───── Supplied material ─────

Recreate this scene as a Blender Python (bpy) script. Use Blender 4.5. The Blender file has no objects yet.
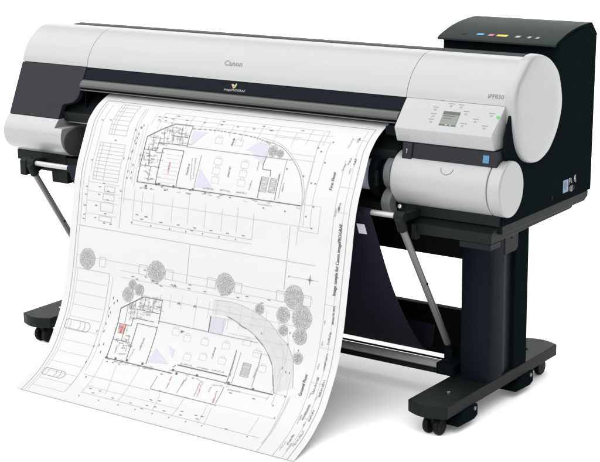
import bpy, bmesh, math, random
from mathutils import Vector, Matrix, Euler
SCR = (1.5200,1.5733,0.0333,0.0804)
KEYS = [(1.5349,0.0151),(1.5673,0.0155),(1.5901,0.0356),(1.5935,0.0752),(1.4890,0.0308),(1.4911,0.0526),(1.4903,0.0712),(1.6279,0.0573),(1.6693,0.0341),(1.6632,0.0759)]
LED = (1.6923,0.0373)
LOGO = (.700,.047,.070)
LW = 1.0
LIGHT = (.211,.216,.217)
PAPER = (.335,.335,.335)
WORLD_S = .62
WORLD_R = .08
SUN_S = 2.9
SUN_A = 110
SUN_D = (.14,.55,-1)
EXPO = 1.05
random.seed(11)
SC = bpy.context.scene
COL = SC.collection

# ------------------------------------------------------------------ materials
def mat(name, col, rough=.5, metal=0., spec=.5, bump=0., bscale=600., vary=0., emit=None, coat=0.):
    m = bpy.data.materials.new(name); m.use_nodes = True
    nt = m.node_tree; b = nt.nodes['Principled BSDF']
    b.inputs['Base Color'].default_value = (*col, 1)
    b.inputs['Roughness'].default_value = rough
    b.inputs['Metallic'].default_value = metal
    b.inputs['Specular IOR Level'].default_value = spec
    b.inputs['Coat Weight'].default_value = coat
    if bump or vary:
        tc = nt.nodes.new('ShaderNodeTexCoord')
        n = nt.nodes.new('ShaderNodeTexNoise'); n.inputs['Scale'].default_value = bscale; n.inputs['Detail'].default_value = 3
        nt.links.new(tc.outputs['Object'], n.inputs['Vector'])
        if bump:
            bp = nt.nodes.new('ShaderNodeBump'); bp.inputs['Strength'].default_value = bump; bp.inputs['Distance'].default_value = .0006
            nt.links.new(n.outputs['Fac'], bp.inputs['Height']); nt.links.new(bp.outputs['Normal'], b.inputs['Normal'])
        if vary:
            n2 = nt.nodes.new('ShaderNodeTexNoise'); n2.inputs['Scale'].default_value = 14.; n2.inputs['Detail'].default_value = 5
            nt.links.new(tc.outputs['Object'], n2.inputs['Vector'])
            mr = nt.nodes.new('ShaderNodeMapRange'); mr.inputs['To Min'].default_value = max(0, rough-vary); mr.inputs['To Max'].default_value = min(1, rough+vary)
            nt.links.new(n2.outputs['Fac'], mr.inputs['Value']); nt.links.new(mr.outputs['Result'], b.inputs['Roughness'])
    if emit:
        b.inputs['Emission Color'].default_value = (*emit[:3], 1); b.inputs['Emission Strength'].default_value = emit[3]
    return m
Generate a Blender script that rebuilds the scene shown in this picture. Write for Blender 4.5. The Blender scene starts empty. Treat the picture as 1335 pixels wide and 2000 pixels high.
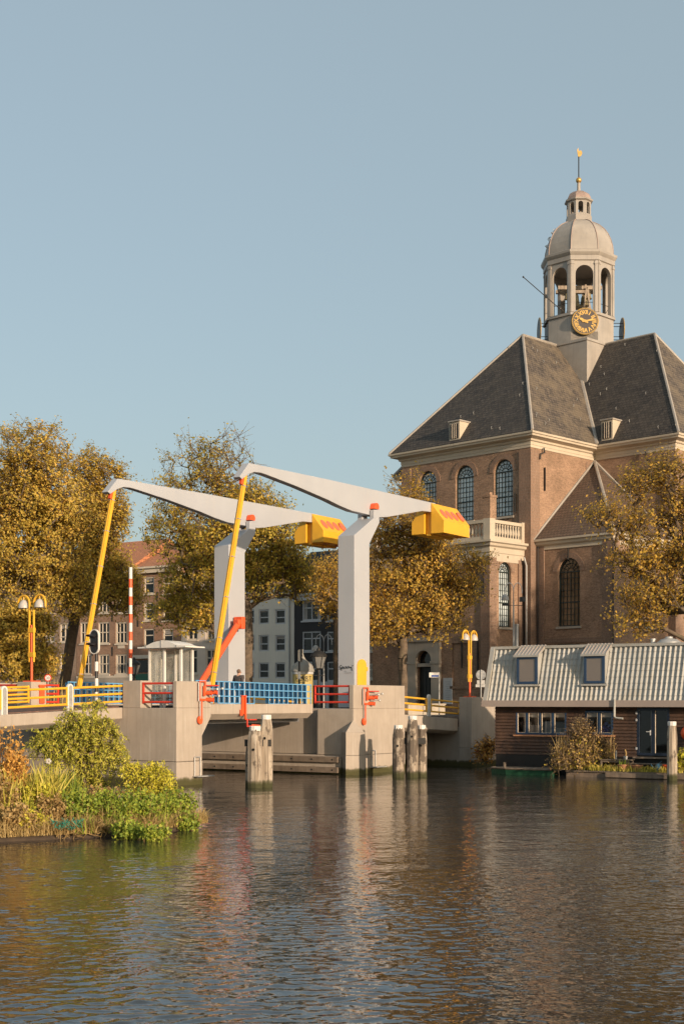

─────

■ Problem to work on:
Skip the pictures and quote each line of the entries above, from the first through the line with "COL = SC.collection", exactly as it appears.

■ Correct response:
Recreate this scene as a Blender Python (bpy) script. Use Blender 4.5. The Blender file has no objects yet.
import bpy, bmesh, math, random
from mathutils import Vector, Matrix, Euler
SCR = (1.5200,1.5733,0.0333,0.0804)
KEYS = [(1.5349,0.0151),(1.5673,0.0155),(1.5901,0.0356),(1.5935,0.0752),(1.4890,0.0308),(1.4911,0.0526),(1.4903,0.0712),(1.6279,0.0573),(1.6693,0.0341),(1.6632,0.0759)]
LED = (1.6923,0.0373)
LOGO = (.700,.047,.070)
LW = 1.0
LIGHT = (.211,.216,.217)
PAPER = (.335,.335,.335)
WORLD_S = .62
WORLD_R = .08
SUN_S = 2.9
SUN_A = 110
SUN_D = (.14,.55,-1)
EXPO = 1.05
random.seed(11)
SC = bpy.context.scene
COL = SC.collection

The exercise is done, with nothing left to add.